== Stored data ==

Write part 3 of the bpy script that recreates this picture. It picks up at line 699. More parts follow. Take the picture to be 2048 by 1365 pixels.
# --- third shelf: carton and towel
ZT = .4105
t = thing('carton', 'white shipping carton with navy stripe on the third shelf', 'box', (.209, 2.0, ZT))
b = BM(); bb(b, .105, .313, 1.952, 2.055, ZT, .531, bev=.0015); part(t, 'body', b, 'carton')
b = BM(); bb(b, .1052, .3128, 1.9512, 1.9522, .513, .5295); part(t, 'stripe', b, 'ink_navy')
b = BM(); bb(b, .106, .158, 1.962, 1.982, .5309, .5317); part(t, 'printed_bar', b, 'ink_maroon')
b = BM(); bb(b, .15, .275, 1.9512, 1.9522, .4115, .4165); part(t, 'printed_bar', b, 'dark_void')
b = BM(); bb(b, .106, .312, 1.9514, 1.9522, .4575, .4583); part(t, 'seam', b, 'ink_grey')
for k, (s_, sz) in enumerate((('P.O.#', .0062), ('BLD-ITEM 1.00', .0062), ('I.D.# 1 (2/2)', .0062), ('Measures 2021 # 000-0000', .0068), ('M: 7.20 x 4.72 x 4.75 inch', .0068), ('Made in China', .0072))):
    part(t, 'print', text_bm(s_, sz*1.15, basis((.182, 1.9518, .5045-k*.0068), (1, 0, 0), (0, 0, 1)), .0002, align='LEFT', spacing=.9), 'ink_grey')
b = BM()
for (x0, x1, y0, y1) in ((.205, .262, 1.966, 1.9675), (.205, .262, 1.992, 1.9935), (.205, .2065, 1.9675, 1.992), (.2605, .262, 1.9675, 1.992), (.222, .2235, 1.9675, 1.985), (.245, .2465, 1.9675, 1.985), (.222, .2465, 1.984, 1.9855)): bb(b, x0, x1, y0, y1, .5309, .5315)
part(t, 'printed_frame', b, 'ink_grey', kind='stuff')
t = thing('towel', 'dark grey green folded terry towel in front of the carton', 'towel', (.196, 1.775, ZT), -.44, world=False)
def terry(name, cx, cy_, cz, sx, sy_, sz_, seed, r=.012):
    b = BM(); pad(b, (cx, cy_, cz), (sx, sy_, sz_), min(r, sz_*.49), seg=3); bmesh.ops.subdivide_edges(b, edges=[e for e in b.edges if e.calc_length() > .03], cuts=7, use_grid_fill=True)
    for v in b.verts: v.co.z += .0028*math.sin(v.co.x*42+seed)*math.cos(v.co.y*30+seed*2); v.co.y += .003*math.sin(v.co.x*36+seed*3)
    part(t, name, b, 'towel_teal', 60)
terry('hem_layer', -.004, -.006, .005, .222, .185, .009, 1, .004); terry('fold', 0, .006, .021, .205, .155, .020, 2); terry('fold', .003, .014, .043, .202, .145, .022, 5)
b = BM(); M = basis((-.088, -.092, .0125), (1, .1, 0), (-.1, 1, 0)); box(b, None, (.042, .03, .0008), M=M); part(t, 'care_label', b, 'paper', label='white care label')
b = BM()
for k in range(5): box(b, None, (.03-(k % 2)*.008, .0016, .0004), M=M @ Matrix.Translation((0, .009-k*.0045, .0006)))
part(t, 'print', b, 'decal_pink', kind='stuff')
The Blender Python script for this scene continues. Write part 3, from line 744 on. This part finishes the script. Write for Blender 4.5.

== YOUR INSTRUCTIONS ==
Write out all the data again, exactly as it appears.

== ANSWER BELOW ==
Write part 3 of the bpy script that recreates this picture. It picks up at line 699. More parts follow. Take the picture to be 2048 by 1365 pixels.
# --- third shelf: carton and towel
ZT = .4105
t = thing('carton', 'white shipping carton with navy stripe on the third shelf', 'box', (.209, 2.0, ZT))
b = BM(); bb(b, .105, .313, 1.952, 2.055, ZT, .531, bev=.0015); part(t, 'body', b, 'carton')
b = BM(); bb(b, .1052, .3128, 1.9512, 1.9522, .513, .5295); part(t, 'stripe', b, 'ink_navy')
b = BM(); bb(b, .106, .158, 1.962, 1.982, .5309, .5317); part(t, 'printed_bar', b, 'ink_maroon')
b = BM(); bb(b, .15, .275, 1.9512, 1.9522, .4115, .4165); part(t, 'printed_bar', b, 'dark_void')
b = BM(); bb(b, .106, .312, 1.9514, 1.9522, .4575, .4583); part(t, 'seam', b, 'ink_grey')
for k, (s_, sz) in enumerate((('P.O.#', .0062), ('BLD-ITEM 1.00', .0062), ('I.D.# 1 (2/2)', .0062), ('Measures 2021 # 000-0000', .0068), ('M: 7.20 x 4.72 x 4.75 inch', .0068), ('Made in China', .0072))):
    part(t, 'print', text_bm(s_, sz*1.15, basis((.182, 1.9518, .5045-k*.0068), (1, 0, 0), (0, 0, 1)), .0002, align='LEFT', spacing=.9), 'ink_grey')
b = BM()
for (x0, x1, y0, y1) in ((.205, .262, 1.966, 1.9675), (.205, .262, 1.992, 1.9935), (.205, .2065, 1.9675, 1.992), (.2605, .262, 1.9675, 1.992), (.222, .2235, 1.9675, 1.985), (.245, .2465, 1.9675, 1.985), (.222, .2465, 1.984, 1.9855)): bb(b, x0, x1, y0, y1, .5309, .5315)
part(t, 'printed_frame', b, 'ink_grey', kind='stuff')
t = thing('towel', 'dark grey green folded terry towel in front of the carton', 'towel', (.196, 1.775, ZT), -.44, world=False)
def terry(name, cx, cy_, cz, sx, sy_, sz_, seed, r=.012):
    b = BM(); pad(b, (cx, cy_, cz), (sx, sy_, sz_), min(r, sz_*.49), seg=3); bmesh.ops.subdivide_edges(b, edges=[e for e in b.edges if e.calc_length() > .03], cuts=7, use_grid_fill=True)
    for v in b.verts: v.co.z += .0028*math.sin(v.co.x*42+seed)*math.cos(v.co.y*30+seed*2); v.co.y += .003*math.sin(v.co.x*36+seed*3)
    part(t, name, b, 'towel_teal', 60)
terry('hem_layer', -.004, -.006, .005, .222, .185, .009, 1, .004); terry('fold', 0, .006, .021, .205, .155, .020, 2); terry('fold', .003, .014, .043, .202, .145, .022, 5)
b = BM(); M = basis((-.088, -.092, .0125), (1, .1, 0), (-.1, 1, 0)); box(b, None, (.042, .03, .0008), M=M); part(t, 'care_label', b, 'paper', label='white care label')
b = BM()
for k in range(5): box(b, None, (.03-(k % 2)*.008, .0016, .0004), M=M @ Matrix.Translation((0, .009-k*.0045, .0006)))
part(t, 'print', b, 'decal_pink', kind='stuff')
The Blender Python script for this scene continues. Write part 3, from line 744 on. This part finishes the script. Write for Blender 4.5.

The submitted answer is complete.